16 de noviembre de 2019

"Con vuestra perseverancia salvaréis vuestras almas"

XXXIII TO-C- Mal 3, 19-20 (4,1-2) / 2Tes 3, 7-12 / Lc 21, 5-19

El género apocalíptico está presente en los textos de este domingo.  Apocalipsis significa revelación: se trata de un desvelar los sucesos que acontecerán en el futuro, al final de los tiempos.  Se proyectan las realidades que hacen daño al ser humano y ponen en peligro su existencia, y la del mundo, potenciándolas hacia el futuro. Por esta razón, la cuestión sobre cuándo sucederá y cuál señal anunciará la destrucción del Templo de Jerusalén es respondida con el anuncio de guerras, terremotos, epidemias y hambre. Sin embargo, el texto evangélico que hemos escuchado no es utilizado como medio para atemorizar a nadie, como ninguna apocalíptica bíblica; ante el anuncio del fin siempre sobresale en las Escrituras el tema de las promesas de Dios, de la esperanza.

Inevitablemente lo finito tendrá un final, no obstante, Dios propone al ser humano su plan. Por lo cual, Jesús dirige a sus discípulos unas palabras sobre el desenlace final de la vida de los que han decido seguirle. Sean cuales fuere las situaciones adversas, tanto las propias de la inmanencia del mundo como las que vienen anejas al seguimiento de Jesucristo, todas son ocasión para dar testimonio. Vivir la vida acogiendo su causa conllevará también acoger su destino. Por esto, si bien habrá persecuciones, cárcel, traiciones y muerte, la promesa de la salvación es más real. Esta promesa despierta la confianza de los discípulos, incluso ante la posibilidad de desastres naturales o la probabilidad de sufrimientos por la causa del Reino. Jesús promete que “con nuestra perseverancia salvaremos nuestras almas”.
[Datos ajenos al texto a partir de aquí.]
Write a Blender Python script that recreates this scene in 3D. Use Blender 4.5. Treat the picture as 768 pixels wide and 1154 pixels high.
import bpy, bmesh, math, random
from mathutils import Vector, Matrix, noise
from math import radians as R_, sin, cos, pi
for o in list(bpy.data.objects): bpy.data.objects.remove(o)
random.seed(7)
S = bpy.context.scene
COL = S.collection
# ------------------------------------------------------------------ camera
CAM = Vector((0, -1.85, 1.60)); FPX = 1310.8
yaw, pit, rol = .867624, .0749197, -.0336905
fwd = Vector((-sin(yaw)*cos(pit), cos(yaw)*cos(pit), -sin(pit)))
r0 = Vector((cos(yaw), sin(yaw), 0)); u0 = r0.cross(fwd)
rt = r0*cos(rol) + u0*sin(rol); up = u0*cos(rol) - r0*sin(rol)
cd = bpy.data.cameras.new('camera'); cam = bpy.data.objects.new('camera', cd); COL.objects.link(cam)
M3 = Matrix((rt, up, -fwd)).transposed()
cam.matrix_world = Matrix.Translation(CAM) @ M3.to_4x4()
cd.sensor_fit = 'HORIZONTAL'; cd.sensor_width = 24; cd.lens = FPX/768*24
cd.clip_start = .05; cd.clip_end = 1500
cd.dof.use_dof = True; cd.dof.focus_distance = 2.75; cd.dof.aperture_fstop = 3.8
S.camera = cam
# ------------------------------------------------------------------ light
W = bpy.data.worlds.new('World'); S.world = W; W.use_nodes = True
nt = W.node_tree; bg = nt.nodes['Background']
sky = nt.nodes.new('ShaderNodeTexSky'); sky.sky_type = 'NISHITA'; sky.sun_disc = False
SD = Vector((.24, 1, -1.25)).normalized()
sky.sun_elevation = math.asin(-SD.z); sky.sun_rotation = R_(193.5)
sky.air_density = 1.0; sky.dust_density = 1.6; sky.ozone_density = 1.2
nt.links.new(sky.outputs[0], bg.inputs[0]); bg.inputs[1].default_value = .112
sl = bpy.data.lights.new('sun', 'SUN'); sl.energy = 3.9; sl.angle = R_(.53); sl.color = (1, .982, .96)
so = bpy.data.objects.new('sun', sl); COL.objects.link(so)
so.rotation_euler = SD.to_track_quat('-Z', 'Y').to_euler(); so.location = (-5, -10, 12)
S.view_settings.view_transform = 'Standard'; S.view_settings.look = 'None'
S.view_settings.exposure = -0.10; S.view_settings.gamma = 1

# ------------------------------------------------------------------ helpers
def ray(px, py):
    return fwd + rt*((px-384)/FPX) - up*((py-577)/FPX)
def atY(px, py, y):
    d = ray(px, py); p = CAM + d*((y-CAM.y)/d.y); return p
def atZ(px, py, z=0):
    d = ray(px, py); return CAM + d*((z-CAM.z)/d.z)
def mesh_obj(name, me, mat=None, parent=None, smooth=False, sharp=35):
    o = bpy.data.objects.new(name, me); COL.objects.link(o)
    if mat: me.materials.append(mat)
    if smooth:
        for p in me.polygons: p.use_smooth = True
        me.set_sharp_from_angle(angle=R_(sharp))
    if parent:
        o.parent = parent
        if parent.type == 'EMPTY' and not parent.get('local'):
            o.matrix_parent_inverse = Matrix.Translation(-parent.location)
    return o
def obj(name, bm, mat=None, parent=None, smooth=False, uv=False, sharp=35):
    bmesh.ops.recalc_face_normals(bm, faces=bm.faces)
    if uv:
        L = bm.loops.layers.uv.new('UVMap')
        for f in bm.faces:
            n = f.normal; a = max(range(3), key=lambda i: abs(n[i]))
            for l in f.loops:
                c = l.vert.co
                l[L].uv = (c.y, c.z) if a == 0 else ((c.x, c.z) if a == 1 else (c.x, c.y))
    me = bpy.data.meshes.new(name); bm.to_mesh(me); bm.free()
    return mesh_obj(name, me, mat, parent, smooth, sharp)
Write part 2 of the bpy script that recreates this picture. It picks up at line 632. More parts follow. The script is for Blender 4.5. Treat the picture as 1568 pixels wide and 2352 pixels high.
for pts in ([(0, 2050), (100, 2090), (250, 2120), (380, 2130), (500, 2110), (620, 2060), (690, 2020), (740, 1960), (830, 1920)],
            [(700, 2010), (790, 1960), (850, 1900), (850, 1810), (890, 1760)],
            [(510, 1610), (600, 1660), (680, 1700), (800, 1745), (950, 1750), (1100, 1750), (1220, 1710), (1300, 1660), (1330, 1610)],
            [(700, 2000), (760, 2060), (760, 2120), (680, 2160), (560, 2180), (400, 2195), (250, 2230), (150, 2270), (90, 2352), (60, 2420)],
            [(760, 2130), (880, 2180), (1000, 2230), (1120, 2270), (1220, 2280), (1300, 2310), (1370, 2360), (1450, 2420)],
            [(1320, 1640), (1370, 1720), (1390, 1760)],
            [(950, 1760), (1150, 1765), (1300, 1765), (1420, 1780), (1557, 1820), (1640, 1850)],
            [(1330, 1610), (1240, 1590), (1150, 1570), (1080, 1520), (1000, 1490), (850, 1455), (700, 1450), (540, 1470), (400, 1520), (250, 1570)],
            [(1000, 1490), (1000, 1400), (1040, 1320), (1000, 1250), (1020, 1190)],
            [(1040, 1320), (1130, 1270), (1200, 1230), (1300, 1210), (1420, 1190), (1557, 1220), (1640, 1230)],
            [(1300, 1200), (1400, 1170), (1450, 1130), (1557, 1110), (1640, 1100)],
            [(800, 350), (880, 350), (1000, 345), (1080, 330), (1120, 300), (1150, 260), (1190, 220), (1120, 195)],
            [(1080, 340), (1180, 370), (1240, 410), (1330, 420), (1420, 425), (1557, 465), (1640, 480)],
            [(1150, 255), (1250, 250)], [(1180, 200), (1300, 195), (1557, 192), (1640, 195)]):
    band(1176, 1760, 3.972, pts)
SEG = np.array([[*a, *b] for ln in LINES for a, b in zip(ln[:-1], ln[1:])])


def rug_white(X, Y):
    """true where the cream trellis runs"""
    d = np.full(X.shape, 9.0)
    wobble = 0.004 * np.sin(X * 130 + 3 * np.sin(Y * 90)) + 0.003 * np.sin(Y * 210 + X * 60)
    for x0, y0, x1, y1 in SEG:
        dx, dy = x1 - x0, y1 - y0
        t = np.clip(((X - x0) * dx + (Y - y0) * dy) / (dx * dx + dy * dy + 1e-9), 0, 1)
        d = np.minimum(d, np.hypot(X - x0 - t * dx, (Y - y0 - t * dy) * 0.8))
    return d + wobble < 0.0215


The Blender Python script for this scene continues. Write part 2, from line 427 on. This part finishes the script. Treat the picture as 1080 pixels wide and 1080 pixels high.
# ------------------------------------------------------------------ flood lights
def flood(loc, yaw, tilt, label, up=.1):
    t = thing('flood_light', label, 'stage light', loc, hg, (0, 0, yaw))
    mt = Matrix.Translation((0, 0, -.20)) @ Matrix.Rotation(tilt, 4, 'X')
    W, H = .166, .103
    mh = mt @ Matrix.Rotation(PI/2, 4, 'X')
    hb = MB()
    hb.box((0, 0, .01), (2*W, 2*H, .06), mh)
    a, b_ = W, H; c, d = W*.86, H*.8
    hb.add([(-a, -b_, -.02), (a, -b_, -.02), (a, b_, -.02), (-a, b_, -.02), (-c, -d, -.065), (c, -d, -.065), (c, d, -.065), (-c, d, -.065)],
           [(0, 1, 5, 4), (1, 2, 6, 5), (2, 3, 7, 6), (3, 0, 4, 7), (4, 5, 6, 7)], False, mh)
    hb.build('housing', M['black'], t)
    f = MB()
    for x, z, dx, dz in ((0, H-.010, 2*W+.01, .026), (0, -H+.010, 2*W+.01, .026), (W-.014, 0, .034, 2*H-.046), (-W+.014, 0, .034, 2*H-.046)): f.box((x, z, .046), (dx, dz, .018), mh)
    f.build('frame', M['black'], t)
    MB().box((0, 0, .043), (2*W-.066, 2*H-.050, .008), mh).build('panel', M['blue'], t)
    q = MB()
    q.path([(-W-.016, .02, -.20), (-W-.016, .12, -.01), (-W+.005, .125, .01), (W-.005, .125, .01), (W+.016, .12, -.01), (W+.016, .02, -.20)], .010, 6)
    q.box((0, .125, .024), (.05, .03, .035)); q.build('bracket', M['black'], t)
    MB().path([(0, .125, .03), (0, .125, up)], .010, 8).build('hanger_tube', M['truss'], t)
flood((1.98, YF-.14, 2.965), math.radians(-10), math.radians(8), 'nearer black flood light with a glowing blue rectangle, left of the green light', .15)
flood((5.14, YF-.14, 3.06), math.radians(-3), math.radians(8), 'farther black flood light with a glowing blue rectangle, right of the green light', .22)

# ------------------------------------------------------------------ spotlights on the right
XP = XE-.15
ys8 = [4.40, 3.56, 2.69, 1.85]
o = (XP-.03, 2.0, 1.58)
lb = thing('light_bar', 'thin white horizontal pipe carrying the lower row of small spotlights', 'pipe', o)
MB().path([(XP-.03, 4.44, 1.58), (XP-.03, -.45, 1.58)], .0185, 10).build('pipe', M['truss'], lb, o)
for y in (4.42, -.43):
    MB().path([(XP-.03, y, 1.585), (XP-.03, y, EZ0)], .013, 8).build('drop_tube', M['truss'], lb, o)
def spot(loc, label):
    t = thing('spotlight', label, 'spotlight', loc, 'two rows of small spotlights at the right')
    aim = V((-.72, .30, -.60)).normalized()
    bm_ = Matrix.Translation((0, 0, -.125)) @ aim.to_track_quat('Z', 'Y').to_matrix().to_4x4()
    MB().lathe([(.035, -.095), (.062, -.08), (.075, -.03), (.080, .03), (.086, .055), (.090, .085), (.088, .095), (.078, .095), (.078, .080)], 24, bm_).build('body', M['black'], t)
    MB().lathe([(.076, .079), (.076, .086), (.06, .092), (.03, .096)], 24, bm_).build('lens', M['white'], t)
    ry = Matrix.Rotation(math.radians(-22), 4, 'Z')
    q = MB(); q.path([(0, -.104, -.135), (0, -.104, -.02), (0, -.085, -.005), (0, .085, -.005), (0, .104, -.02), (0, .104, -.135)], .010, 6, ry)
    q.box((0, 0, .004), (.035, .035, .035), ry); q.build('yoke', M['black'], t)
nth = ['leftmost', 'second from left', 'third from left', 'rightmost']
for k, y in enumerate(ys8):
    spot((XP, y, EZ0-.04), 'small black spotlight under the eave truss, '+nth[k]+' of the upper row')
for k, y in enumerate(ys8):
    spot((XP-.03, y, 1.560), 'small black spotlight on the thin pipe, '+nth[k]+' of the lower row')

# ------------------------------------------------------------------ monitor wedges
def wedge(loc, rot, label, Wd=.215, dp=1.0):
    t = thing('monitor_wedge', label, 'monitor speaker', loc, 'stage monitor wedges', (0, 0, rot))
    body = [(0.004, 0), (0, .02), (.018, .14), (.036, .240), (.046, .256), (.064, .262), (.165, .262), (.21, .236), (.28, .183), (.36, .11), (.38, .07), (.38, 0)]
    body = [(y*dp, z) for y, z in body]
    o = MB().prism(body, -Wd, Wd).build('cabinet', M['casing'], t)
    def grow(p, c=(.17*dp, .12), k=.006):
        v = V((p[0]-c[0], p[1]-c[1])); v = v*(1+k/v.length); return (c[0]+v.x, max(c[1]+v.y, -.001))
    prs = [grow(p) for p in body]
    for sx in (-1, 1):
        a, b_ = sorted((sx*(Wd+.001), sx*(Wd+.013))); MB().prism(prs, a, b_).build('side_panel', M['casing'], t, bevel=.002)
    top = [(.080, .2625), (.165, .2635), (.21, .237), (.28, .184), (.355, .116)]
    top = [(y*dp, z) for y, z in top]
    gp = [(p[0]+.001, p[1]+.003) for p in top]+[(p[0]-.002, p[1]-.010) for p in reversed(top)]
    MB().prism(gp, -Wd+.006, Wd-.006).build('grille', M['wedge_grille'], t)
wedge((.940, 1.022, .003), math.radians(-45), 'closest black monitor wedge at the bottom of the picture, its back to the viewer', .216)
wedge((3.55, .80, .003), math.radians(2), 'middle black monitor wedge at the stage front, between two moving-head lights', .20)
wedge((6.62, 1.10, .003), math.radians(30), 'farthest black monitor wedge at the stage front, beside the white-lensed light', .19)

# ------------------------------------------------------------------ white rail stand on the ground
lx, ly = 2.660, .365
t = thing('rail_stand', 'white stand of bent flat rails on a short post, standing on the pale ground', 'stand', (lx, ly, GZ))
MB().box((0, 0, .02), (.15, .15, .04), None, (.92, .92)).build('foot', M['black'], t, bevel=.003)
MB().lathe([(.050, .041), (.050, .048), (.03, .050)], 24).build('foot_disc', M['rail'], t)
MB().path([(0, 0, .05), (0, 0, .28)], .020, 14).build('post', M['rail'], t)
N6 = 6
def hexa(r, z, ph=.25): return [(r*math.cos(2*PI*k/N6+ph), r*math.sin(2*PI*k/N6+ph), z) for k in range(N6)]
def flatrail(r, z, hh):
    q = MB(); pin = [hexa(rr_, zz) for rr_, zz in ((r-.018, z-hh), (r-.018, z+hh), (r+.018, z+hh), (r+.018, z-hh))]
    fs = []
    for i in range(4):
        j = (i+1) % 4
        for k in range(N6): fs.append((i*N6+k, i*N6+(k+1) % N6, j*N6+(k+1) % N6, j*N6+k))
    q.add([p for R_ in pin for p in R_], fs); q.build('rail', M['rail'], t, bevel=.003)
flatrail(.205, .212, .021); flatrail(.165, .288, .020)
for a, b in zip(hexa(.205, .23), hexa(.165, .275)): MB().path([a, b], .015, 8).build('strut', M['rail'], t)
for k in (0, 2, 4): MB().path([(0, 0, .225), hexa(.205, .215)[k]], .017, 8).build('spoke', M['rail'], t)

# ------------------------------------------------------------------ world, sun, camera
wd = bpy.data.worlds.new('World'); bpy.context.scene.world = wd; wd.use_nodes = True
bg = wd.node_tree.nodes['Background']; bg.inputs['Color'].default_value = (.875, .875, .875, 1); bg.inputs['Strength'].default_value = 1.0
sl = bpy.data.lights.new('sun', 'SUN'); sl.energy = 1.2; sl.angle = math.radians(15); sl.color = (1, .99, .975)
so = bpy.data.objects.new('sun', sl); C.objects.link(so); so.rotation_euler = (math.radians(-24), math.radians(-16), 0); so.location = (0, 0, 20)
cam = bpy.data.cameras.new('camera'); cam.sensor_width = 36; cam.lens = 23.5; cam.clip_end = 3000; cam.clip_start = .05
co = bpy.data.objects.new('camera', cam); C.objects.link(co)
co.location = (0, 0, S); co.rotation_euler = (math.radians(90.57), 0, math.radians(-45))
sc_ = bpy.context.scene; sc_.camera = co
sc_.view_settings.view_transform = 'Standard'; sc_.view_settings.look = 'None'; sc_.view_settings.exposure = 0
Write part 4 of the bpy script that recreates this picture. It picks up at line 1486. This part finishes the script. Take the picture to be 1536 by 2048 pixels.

Jesús insinúa en sus palabras del Evangelio, la caducidad de las cosas de este mundo que pasa, incluso de aquellas que consideramos más sagradas, como era entonces el caso del templo de Jerusalén. Sólo hay algo que permanece siempre: la verdad; ésta es inseparable del amor. Las palabras de Jesús no pasan. Ellas son verdad, y son la expresión del amor más fuerte que la muerte. Cuando todo se hunde, solo la verdad y el amor permanecen. Sin embargo, con frecuencia ponemos toda nuestra energía en apropiarnos de lo perecedero. Nos equivocamos en la valoración de la realidad. Jesús nos invita a poner el corazón en lo importante, en lo que no pasa, en lo eterno, en Dios. Lejos de desentendernos de las cosas de nuestro mundo, las valoramos justamente cuando las ponemos al servicio del reino de Dios; sólo así estarán de verdad al servicio de la humanidad.

Jesús recomienda: “Que nadie os engañe”. Él no huyó nunca de la vida y de sus dificultades. Incluso en los momentos más críticos y decisivos se mantuvo fiel: “Padre no se haga mui voluntad sino la tuya”.  Y el libro del Apocalipsis se refiera a Jesús como “el testigo fiel”. Por eso la pregunta: “¿cómo esperar el fin?”.  Si actuamos confiados en la promesa de Dios, que ante la inminencia de un fin terrenal existe un futuro salvífico, tanto la paz como la tranquilidad han de embargar nuestro interior. También el profeta Malaquías en la primera lectura habla de este final: “pero a los que honran mi nombre los iluminará un sol de justicia que lleva la salud en las alas”.

Pero, cuidado con confundir tranquilidad con no hacer nada, denuncia que expresa la segunda lectura, debido a que, en la comunidad de Tesalónica, ante la inminencia del fin su decisión fue la de “sentarse a esperar”. La espera confiada en las promesas de Dios no excluye el compromiso cristiano, todo lo contrario, lo potencia. Es la seguridad que tenemos no sólo en el final prometido sino en el camino propuesto: el seguimiento del Señor. Que todo sea ocasión para dar testimonio de nuestra opción acogiendo la causa del Señor, testimonio de santidad que es el más convincente. Que así sea con la Gracia de Dios.